By 2006, SABIC's total EG production will meet over 20% of global demand and is expected to reach 3.5 million mta. OF this, 1.5 million mt will be produced at SHARQ (Eastern Petrochemical Company, Al-Jubail); 1.20 million mt at UNITED (Jubail United Petrochemical Company); 800,000 mt at YANPET (Saudi-Yanbu Petorchemical Company, Yanbu).
Faced with competition from Europe and the U.S., Saudi Basic, the world's largest chemical company by market value, plans to invest US$8 billion over the next 3 years to raise output. SABIC enjoys the advantage of proximity to readily available cheaper feedstock as compared to its European and American counterparts, who are in a constant struggle with rising costs for oil feedstock.

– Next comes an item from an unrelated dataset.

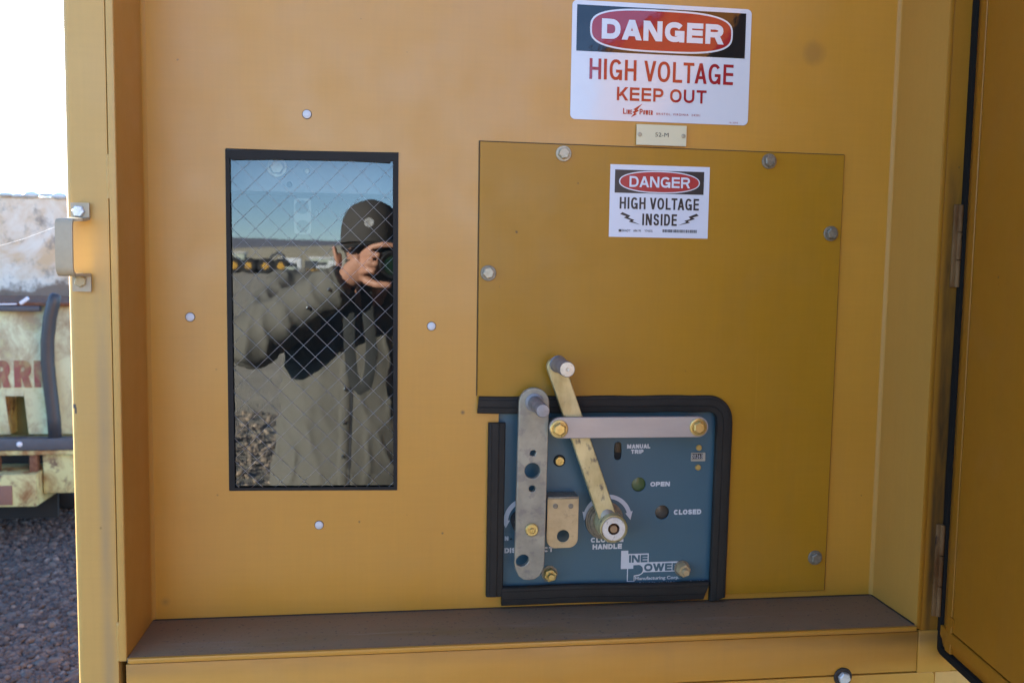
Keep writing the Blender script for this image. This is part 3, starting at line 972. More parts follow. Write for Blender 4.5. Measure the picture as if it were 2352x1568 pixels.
sg2 = thing("danger_sign", "small white danger sticker reading high voltage inside on cover plate", "sign", (0.361, -0.004, 1.693))
YS = -0.0033
plate("sheet", [[(291.4, 1644.2), (432.0, 1644.2), (432.0, 1742.2), (291.4, 1742.2)]], YS - 0.0005, YS - 0.0001, M['s_white'], sg2)
sheet("black_header", [[(298, 1704.1), (424, 1704.1), (424, 1735.3), (298, 1735.3)]], YS - 0.0008, M['s_black'], sg2)
sheet("oval_border", [superell(361, 1719.7, 57.2, 15.1, 2.25)], YS - 0.0011, M['s_white'], sg2)
sheet("red_oval", [superell(361, 1719.7, 55.6, 13.5, 2.25)], YS - 0.0014, M['s_red'], sg2)
caps("DANGER", 318.2, 403.8, 1712.3, 1726.9, YS - 0.0018, M['s_white'], sg2, 0.19, 0.13)
caps("HIGH VOLTAGE", 305.4, 417.9, 1682.5, 1698.4, YS - 0.0009, M['s_black'], sg2, 0.165, 0.14)
caps("INSIDE", 337.8, 387.0, 1660.7, 1676.6, YS - 0.0009, M['s_black'], sg2, 0.165, 0.14)
bl = [(306.4, 1675.2), (309.5, 1677.9), (320.9, 1673.3), (318.0, 1670.6), (326.6, 1667.8), (324.0, 1665.8), (335.4, 1661.4), (318.8, 1665.2), (321.6, 1667.2), (311.6, 1670.6), (315.2, 1672.4)]
sheet("lightning_mark", [bl], YS - 0.0009, M['s_black'], sg2)
sheet("lightning_mark", [[(724.5 - x, z + 0.2) for x, z in reversed(bl)]], YS - 0.0009, M['s_black'], sg2)
sheet("maker_mark", [[(304.9, 1651.3), (308.8, 1651.3), (308.8, 1654.6), (304.9, 1654.6)]], YS - 0.0009, M['s_black'], sg2)
text("BRADY", 309.5, 321.6, 1651.5, 1654.7, YS - 0.0009, M['s_black'], sg2, 0.0)
text("#86196", 325.6, 336.4, 1651.5, 1654.7, YS - 0.0009, M['s_black'], sg2, 0.0)
text("Y74375", 341.4, 352.6, 1651.5, 1654.7, YS - 0.0009, M['s_black'], sg2, 0.0)
bm = bmesh.new()
x = 366.8
while x < 416:
    wd = random.choice((0.35, 0.35, 0.7, 1.0))
    for q in (bm,):
        vs = [bm.verts.new((a * 0.001, YS - 0.0009, b * 0.001)) for a, b in ((x, 1651.6), (x + wd, 1651.6), (x + wd, 1655.7), (x, 1655.7))]
        bm.faces.new(vs)
    x += wd + random.choice((0.35, 0.5, 0.8))
obj("barcode", bm, M['s_black'], sg2)

npl = thing("nameplate", "small cream plastic nameplate engraved 52-M held by two screws", "nameplate", (0.361, -0.001, 1.783))
plate("sheet", [[(326.2, 1769.1), (396.6, 1769.1), (396.6, 1796.8), (326.2, 1796.8)]], -0.0054, -0.0036, M['cream'], npl, 0.0003)
text("52-M", 352.4, 371.2, 1780.8, 1786.3, -0.0057, M['ink'], npl, 0.0)
for x, z in ((330.7, 1783.1), (392.0, 1782.8)):
    bm = bmesh.new()
    lathe(bm, [(0.0030, 0), (0.0029, 0.0007), (0.0022, 0.0013), (0.0012, 0.0014), (0.0011, 0.0006), (0, 0.0006)], seg=20, loc=(x * .001, -0.0054, z * .001))
    obj("screw", bm, M['bolt'], npl)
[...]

This is the third plant project which SABIC has initiated within this complex, located at Yanbu Industrial City. YANSAB is the most recent SABIC affiliate in the Kingdom which will be the largest petrochemical complex with annual capacity exceeding 4 million MT of various petrochemical products including 1.3 million MT of Ethylene, 400,000 MT of Propylene, 900,000 MT of Polyethylene, 400,000 MT of Polypropylene, 700,000 MT of Mono Ethylene Glycol, 250,000 of Benzene and mixed of Xylene and Toluene, and 100,000 MT of Butene-1 and Butane-2.